SET EXERCISE: Starting at the line that contains "Model this scene" and stopping at the line that contains "COL = SC.collection", return those lines exactly and nothing else. Both end lines count; pictures do not.

EXTRACTED INFORMATION:
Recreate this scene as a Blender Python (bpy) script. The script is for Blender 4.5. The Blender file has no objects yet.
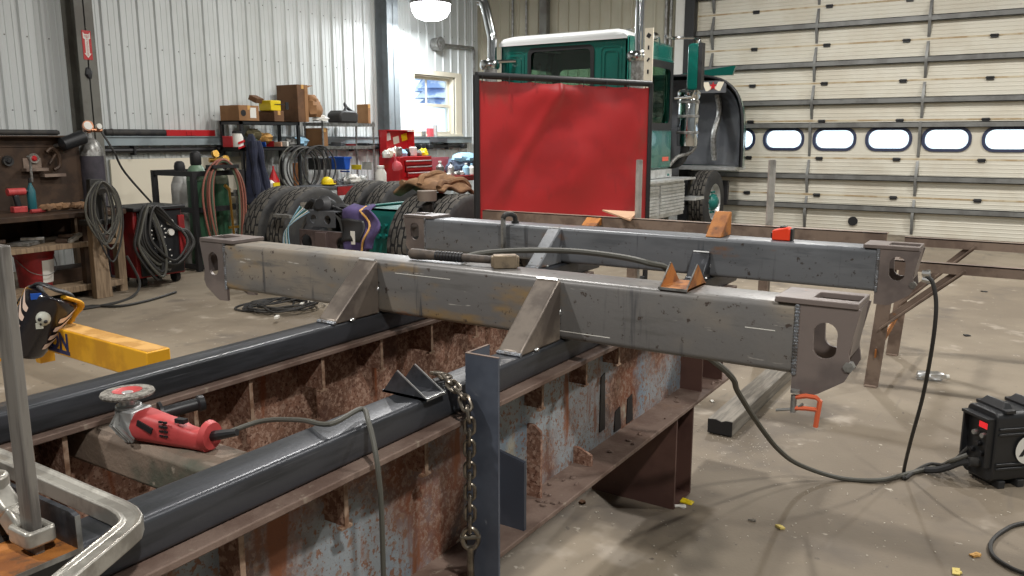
import bpy, math, random
from mathutils import Vector as V, Matrix, noise
RN = random.Random(11)
COL = bpy.context.scene.collection
PI = math.pi
# ------------------------------------------------------------------ camera model (metres; +Y runs along the girders, +X along the cross beams)
FPX, PITCH, YAW, EYE = 810.0, math.radians(10.49), math.radians(32.55), 1.55
FW = V((-math.sin(YAW)*math.cos(PITCH), math.cos(YAW)*math.cos(PITCH), -math.sin(PITCH)))
RT = V((math.cos(YAW), math.sin(YAW), 0)); UP = RT.cross(FW)
CAM = V((0, 0, EYE))
def ray(x, y): return FW + RT*((x-512)/FPX) - UP*((y-288)/FPX)
def atz(x, y, z): d = ray(x, y); return CAM + d*((z-EYE)/d.z)
def atY(x, y, v): d = ray(x, y); return CAM + d*(v/d.y)
def atX(x, y, v): d = ray(x, y); return CAM + d*(v/d.x)
# ------------------------------------------------------------------ materials
def lin(c):
    return tuple(((v/255)/12.92 if v/255 <= .04045 else (((v/255)+.055)/1.055)**2.4) for v in c) + (1,)
class NT:
    def __init__(s, m):
        s.t = m.node_tree; s.n = s.t.nodes; s.l = s.t.links
    def new(s, k, **kw):
        n = s.n.new(k)
        for a, b in kw.items(): setattr(n, a, b)
        return n
    def ln(s, a, b): s.l.new(a, b)
    def noise(s, vec, scale, detail=4, rough=.6):
        n = s.new('ShaderNodeTexNoise'); n.inputs['Scale'].default_value = scale
        n.inputs['Detail'].default_value = detail; n.inputs['Roughness'].default_value = rough
        s.ln(vec, n.inputs['Vector']); return n.outputs['Fac']
    def step(s, fac, a, b):
        n = s.new('ShaderNodeMapRange'); n.interpolation_type = 'SMOOTHSTEP'
        n.inputs[1].default_value = a; n.inputs[2].default_value = b
        s.ln(fac, n.inputs[0]); return n.outputs[0]
    def mix(s, fac, a, b):
        n = s.new('ShaderNodeMix'); n.data_type = 'RGBA'
        if isinstance(fac, (int, float)): n.inputs[0].default_value = fac
        else: s.ln(fac, n.inputs[0])
        for i, c in ((6, a), (7, b)):
            if isinstance(c, tuple): n.inputs[i].default_value = lin(c) if len(c) == 3 else c
            else: s.ln(c, n.inputs[i])
        return n.outputs[2]
MATS = {}
def M(name, col, rough=.5, metal=0., col2=None, s=4., lo=.42, hi=.62, layers=(), bump=0., bs=60., stretch=(1, 1, 1), spec=.5, coat=0., emit=0.):
    """col fades to col2 by noise; layers = [(colour, scale, lo, hi, stretch)] of spots laid over it."""
    if name in MATS: return MATS[name]
    m = bpy.data.materials.new(name); m.use_nodes = True; q = NT(m)
    b = q.n['Principled BSDF']
    b.inputs['Roughness'].default_value = rough; b.inputs['Metallic'].default_value = metal
    b.inputs['Specular IOR Level'].default_value = spec; b.inputs['Coat Weight'].default_value = coat
    tc = q.new('ShaderNodeTexCoord').outputs['Object']
    def vec(st):
        if st == (1, 1, 1): return tc
        mp = q.new('ShaderNodeMapping'); mp.inputs['Scale'].default_value = st; q.ln(tc, mp.inputs['Vector']); return mp.outputs[0]
    if col2 is None and not layers: b.inputs['Base Color'].default_value = lin(col)
    else:
        c = q.mix(q.step(q.noise(vec(stretch), s), lo, hi), tuple(col), tuple(col2 or col))
        for L in layers:
            c = q.mix(q.step(q.noise(vec(L[4] if len(L) > 4 else (1, 1, 1)), L[1]), L[2], L[3]), c, tuple(L[0]))
        q.ln(c, b.inputs['Base Color'])
    if bump:
        bn = q.new('ShaderNodeBump'); bn.inputs['Strength'].default_value = bump; bn.inputs['Distance'].default_value = .01
        q.ln(q.noise(tc, bs, 5), bn.inputs['Height']); q.ln(bn.outputs[0], b.inputs['Normal'])
    if emit:
        b.inputs['Emission Color'].default_value = lin(col); b.inputs['Emission Strength'].default_value = emit
    MATS[name] = m; return m
def glass(name, col, alpha=.25, rough=.05):
    if name in MATS: return MATS[name]
    m = bpy.data.materials.new(name); m.use_nodes = True; q = NT(m)
    q.n.remove(q.n['Principled BSDF'])
    t = q.new('ShaderNodeBsdfTransparent'); t.inputs[0].default_value = lin(col)
    g = q.new('ShaderNodeBsdfGlossy'); g.inputs['Roughness'].default_value = rough
    x = q.new('ShaderNodeMixShader'); x.inputs[0].default_value = alpha
    q.ln(t.outputs[0], x.inputs[1]); q.ln(g.outputs[0], x.inputs[2]); q.ln(x.outputs[0], q.n['Material Output'].inputs[0])
    MATS[name] = m; return m
# ------------------------------------------------------------------ mesh builder
def frame_of(d):
    d = V(d).normalized(); a = V((0, 0, 1)) if abs(d.z) < .95 else V((1, 0, 0))
    u = a.cross(d).normalized(); return u, d.cross(u)
def spline(pts, k=6, closed=False):
    P = [V(p) for p in pts]; n = len(P); out = []
    g = (lambda i: P[i % n]) if closed else (lambda i: P[max(0, min(n-1, i))])
    for i in range(n if closed else n-1):
        a, b, c, d = g(i-1), g(i), g(i+1), g(i+2)
        for j in range(k):
            t = j/k
            out.append(.5*((2*b) + (c-a)*t + (2*a-5*b+4*c-d)*t*t + (3*b-a-3*c+d)*t**3))
    if not closed: out.append(P[-1])
    return out
def rrect(x0, x1, y0, y1, r, k=4):
    out = []
    for cx, cy, a in ((x1-r, y1-r, 0), (x0+r, y1-r, 90), (x0+r, y0+r, 180), (x1-r, y0+r, 270)):
        for i in range(k+1):
            t = math.radians(a+90*i/k); out.append((cx+r*math.cos(t), cy+r*math.sin(t)))
    return out
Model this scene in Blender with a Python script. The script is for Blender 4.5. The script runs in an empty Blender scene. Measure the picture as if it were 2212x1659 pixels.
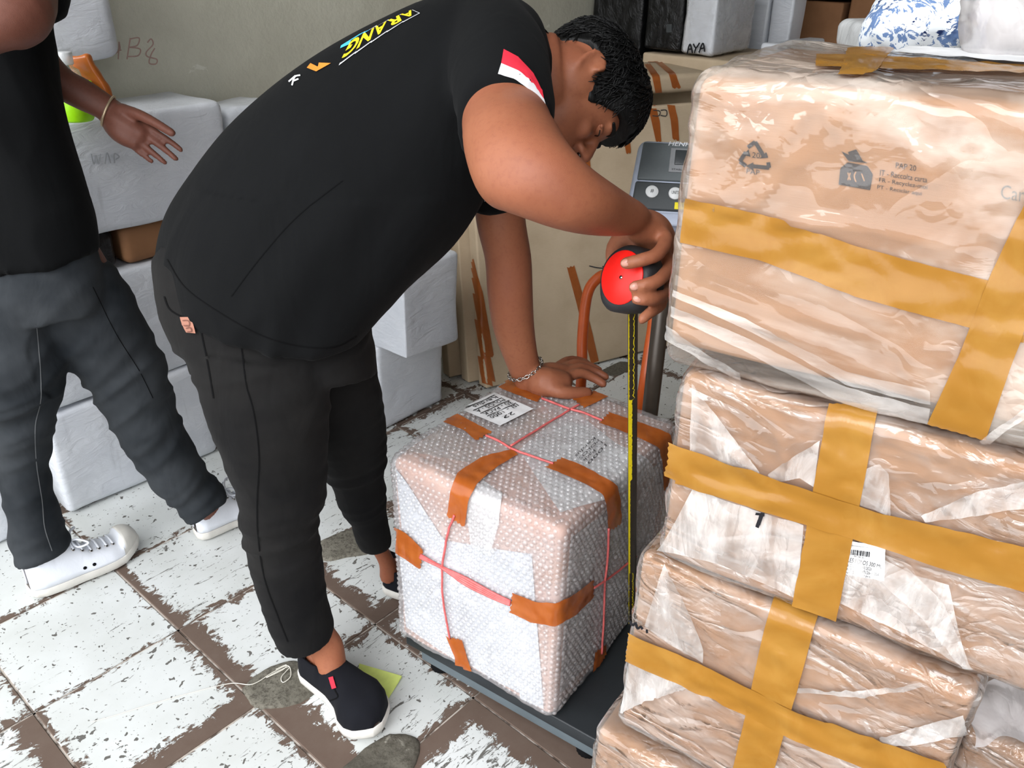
import bpy, bmesh, math, random
import numpy as np
from mathutils import Vector as V, Matrix, noise
from mathutils.bvhtree import BVHTree
random.seed(7)
SC = bpy.context.scene
COL = SC.collection

# ------------------------------------------------------------------ camera
W, H, F = 2212, 1659, 1800.0
PITCH, ROLL, CZ = 0.4865, 0.024, 1.335
FW = V((0, math.cos(PITCH), -math.sin(PITCH)))
_r = V((1, 0, 0)); _u = _r.cross(FW)
RT = _r * math.cos(ROLL) + _u * math.sin(ROLL)
UP = _u * math.cos(ROLL) - _r * math.sin(ROLL)
CAM = V((0, 0, CZ))
cd = bpy.data.cameras.new('camera'); cam = bpy.data.objects.new('camera', cd); COL.objects.link(cam)
M = Matrix((RT, UP, -FW)).transposed().to_4x4(); M.translation = CAM
cam.matrix_world = M
cd.sensor_fit = 'HORIZONTAL'; cd.sensor_width = 36.0; cd.lens = F / W * 36.0
cd.clip_start = 0.02
SC.camera = cam

# ------------------------------------------------------------------ sky, sun, exposure
world = bpy.data.worlds.new('world'); SC.world = world; world.use_nodes = True
wb = world.node_tree.nodes['Background']
wb.inputs[0].default_value = (0.95, 0.97, 1.0, 1); wb.inputs[1].default_value = 3.2
sun_d = bpy.data.lights.new('daylight', 'SUN'); sun = bpy.data.objects.new('daylight', sun_d); COL.objects.link(sun)
sun_d.energy = 2.0; sun_d.angle = math.radians(32); sun_d.color = (0.98, 0.985, 1.0)
sun.rotation_euler = V((0.42, 0.70, -0.60)).to_track_quat('-Z', 'Y').to_euler()
SC.view_settings.view_transform = 'Standard'; SC.view_settings.look = 'None'
SC.view_settings.exposure = 0.0; SC.view_settings.gamma = 1.0
SC.view_settings.use_curve_mapping = False
SC.cycles.use_denoising = True
SC.cycles.max_bounces = 10; SC.cycles.transparent_max_bounces = 24
SC.cycles.caustics_reflective = False; SC.cycles.caustics_refractive = False

# ------------------------------------------------------------------ placing by measured rays (shop axes: u runs along the grout lines into the room, v across)
UA = V((0.652, 0.758, 0)); VA = V((0.758, -0.652, 0)); ZA = V((0, 0, 1))
def ray(x, y): return FW + RT * ((x - W / 2) / F) - UP * ((y - H / 2) / F)
def at(x, y, d): return CAM + ray(x, y) * d
def onz(x, y, z=0.0):
    r = ray(x, y); return CAM + r * ((z - CZ) / r.z)
def uv(u, v, z=0.0): return UA * u + VA * v + ZA * z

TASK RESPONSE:
Model this scene in Blender with a Python script. The script is for Blender 4.5. The script runs in an empty Blender scene. Measure the picture as if it were 2212x1659 pixels.
import bpy, bmesh, math, random
import numpy as np
from mathutils import Vector as V, Matrix, noise
from mathutils.bvhtree import BVHTree
random.seed(7)
SC = bpy.context.scene
COL = SC.collection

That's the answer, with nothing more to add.